Restate word for word the lines of the data below, from the first through the one that has "COL = scene.collection".

-----

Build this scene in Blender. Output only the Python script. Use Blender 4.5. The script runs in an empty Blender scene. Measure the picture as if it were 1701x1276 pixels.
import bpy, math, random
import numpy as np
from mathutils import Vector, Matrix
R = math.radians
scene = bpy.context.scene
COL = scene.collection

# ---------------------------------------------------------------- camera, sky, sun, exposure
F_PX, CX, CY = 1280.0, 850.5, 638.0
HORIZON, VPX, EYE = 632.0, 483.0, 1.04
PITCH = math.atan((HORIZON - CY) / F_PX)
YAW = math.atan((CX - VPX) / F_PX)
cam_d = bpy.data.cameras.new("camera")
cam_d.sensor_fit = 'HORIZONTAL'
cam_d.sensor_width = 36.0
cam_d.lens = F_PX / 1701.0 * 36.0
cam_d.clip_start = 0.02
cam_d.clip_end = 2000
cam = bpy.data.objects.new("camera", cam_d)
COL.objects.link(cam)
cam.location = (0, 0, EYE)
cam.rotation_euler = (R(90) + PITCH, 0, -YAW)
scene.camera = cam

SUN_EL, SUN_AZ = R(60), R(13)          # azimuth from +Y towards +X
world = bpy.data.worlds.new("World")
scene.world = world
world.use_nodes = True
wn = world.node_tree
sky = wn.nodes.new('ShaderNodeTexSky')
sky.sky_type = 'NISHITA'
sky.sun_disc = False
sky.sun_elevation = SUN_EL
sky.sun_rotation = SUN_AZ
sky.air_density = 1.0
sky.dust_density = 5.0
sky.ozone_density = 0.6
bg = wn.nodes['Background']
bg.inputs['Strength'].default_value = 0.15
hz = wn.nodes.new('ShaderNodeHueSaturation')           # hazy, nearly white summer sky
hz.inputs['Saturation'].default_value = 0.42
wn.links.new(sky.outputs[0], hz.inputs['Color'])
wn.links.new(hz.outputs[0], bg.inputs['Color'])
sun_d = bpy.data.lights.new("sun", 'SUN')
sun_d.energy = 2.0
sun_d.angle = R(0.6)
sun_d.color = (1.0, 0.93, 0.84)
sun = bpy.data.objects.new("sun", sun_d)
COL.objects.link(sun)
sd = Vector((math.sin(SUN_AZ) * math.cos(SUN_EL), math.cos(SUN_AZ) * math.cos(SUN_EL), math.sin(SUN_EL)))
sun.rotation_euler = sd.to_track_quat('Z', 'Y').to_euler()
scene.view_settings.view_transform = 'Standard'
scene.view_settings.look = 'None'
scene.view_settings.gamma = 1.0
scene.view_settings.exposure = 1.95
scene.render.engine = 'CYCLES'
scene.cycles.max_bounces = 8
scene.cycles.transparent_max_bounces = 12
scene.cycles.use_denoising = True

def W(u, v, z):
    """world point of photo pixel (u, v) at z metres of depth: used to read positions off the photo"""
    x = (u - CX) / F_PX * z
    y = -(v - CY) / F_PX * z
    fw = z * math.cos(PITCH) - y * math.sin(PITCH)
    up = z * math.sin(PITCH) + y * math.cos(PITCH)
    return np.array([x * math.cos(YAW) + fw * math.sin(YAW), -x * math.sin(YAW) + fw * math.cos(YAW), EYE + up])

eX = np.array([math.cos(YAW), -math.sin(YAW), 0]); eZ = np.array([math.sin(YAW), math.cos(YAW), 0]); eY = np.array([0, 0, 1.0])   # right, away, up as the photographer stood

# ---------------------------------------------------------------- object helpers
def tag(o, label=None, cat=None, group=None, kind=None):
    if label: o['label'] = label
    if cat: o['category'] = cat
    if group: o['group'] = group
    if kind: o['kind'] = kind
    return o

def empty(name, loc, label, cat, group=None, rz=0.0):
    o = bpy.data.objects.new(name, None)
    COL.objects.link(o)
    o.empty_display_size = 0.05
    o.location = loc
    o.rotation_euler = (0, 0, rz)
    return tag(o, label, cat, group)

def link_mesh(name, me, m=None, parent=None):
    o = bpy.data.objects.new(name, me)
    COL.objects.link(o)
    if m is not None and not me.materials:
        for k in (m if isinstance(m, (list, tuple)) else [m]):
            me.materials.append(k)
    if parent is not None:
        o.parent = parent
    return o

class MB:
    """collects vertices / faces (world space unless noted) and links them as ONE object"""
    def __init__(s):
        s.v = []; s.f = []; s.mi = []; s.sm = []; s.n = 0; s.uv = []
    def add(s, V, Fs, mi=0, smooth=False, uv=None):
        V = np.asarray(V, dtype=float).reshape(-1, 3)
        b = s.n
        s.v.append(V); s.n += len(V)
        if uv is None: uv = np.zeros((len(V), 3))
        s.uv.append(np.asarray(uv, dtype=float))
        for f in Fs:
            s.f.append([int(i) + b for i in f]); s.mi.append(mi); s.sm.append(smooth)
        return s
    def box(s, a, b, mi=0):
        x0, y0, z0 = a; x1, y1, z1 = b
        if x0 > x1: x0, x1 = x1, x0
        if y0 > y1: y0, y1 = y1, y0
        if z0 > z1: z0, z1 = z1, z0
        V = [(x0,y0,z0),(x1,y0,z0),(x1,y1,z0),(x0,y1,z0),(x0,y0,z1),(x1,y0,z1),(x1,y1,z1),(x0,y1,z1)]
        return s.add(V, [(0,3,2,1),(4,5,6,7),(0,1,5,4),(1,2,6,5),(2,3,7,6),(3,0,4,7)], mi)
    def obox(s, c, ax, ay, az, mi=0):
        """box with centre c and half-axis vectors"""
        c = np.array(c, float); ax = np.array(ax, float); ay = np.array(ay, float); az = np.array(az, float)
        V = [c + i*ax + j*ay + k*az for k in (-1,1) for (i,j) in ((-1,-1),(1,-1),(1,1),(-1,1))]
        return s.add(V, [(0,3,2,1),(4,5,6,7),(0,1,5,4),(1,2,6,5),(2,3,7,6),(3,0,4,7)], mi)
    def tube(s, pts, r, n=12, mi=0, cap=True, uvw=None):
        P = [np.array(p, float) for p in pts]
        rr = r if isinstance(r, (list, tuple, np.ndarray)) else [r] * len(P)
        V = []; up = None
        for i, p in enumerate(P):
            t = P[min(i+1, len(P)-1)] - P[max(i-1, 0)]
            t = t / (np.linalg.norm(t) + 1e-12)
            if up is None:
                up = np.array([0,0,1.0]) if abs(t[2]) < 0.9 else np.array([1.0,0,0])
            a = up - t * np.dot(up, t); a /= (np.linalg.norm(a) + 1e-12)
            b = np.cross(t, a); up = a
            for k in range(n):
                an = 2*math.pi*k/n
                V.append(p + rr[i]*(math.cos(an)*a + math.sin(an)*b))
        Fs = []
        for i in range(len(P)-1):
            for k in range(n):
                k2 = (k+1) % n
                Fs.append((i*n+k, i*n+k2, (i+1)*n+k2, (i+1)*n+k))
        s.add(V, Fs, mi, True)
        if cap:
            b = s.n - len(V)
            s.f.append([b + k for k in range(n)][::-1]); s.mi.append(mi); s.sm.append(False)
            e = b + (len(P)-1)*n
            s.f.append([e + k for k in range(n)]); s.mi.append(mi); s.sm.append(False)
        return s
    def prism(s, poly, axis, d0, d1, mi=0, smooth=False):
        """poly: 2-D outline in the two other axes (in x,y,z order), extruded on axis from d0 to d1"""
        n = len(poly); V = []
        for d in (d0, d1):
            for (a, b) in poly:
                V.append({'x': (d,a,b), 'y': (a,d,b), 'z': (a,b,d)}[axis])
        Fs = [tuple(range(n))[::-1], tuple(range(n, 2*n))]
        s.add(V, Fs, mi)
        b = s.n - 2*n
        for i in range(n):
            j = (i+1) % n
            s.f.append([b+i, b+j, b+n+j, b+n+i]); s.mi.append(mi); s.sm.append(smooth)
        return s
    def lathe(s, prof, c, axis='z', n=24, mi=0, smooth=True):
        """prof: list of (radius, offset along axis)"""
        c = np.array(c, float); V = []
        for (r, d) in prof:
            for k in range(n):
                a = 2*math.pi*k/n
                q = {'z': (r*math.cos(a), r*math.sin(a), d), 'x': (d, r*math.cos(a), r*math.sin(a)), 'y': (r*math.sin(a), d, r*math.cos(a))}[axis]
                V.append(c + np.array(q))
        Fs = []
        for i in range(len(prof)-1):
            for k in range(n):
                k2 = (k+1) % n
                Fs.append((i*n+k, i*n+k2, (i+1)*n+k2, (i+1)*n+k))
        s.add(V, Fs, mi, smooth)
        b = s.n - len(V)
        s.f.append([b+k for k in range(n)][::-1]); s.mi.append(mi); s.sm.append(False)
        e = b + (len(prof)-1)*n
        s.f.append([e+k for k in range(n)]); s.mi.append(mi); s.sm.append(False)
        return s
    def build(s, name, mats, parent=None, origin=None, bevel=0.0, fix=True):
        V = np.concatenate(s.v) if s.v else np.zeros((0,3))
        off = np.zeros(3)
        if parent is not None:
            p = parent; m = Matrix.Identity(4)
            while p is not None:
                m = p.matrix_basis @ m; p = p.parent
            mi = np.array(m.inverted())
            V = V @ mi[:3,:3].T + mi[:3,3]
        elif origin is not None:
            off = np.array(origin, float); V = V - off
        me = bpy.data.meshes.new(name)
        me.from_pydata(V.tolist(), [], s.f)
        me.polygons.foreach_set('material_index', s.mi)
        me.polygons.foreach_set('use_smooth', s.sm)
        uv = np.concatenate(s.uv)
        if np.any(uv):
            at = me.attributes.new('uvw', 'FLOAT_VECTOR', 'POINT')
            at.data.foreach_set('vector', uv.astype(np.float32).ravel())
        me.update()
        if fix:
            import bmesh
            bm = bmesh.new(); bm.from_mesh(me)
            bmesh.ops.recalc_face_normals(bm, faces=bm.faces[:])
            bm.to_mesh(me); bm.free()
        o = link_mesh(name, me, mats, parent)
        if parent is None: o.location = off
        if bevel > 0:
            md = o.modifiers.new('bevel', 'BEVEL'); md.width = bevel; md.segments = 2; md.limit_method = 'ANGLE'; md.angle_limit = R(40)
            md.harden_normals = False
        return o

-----

Solution for this problem:
Build this scene in Blender. Output only the Python script. Use Blender 4.5. The script runs in an empty Blender scene. Measure the picture as if it were 1701x1276 pixels.
import bpy, math, random
import numpy as np
from mathutils import Vector, Matrix
R = math.radians
scene = bpy.context.scene
COL = scene.collection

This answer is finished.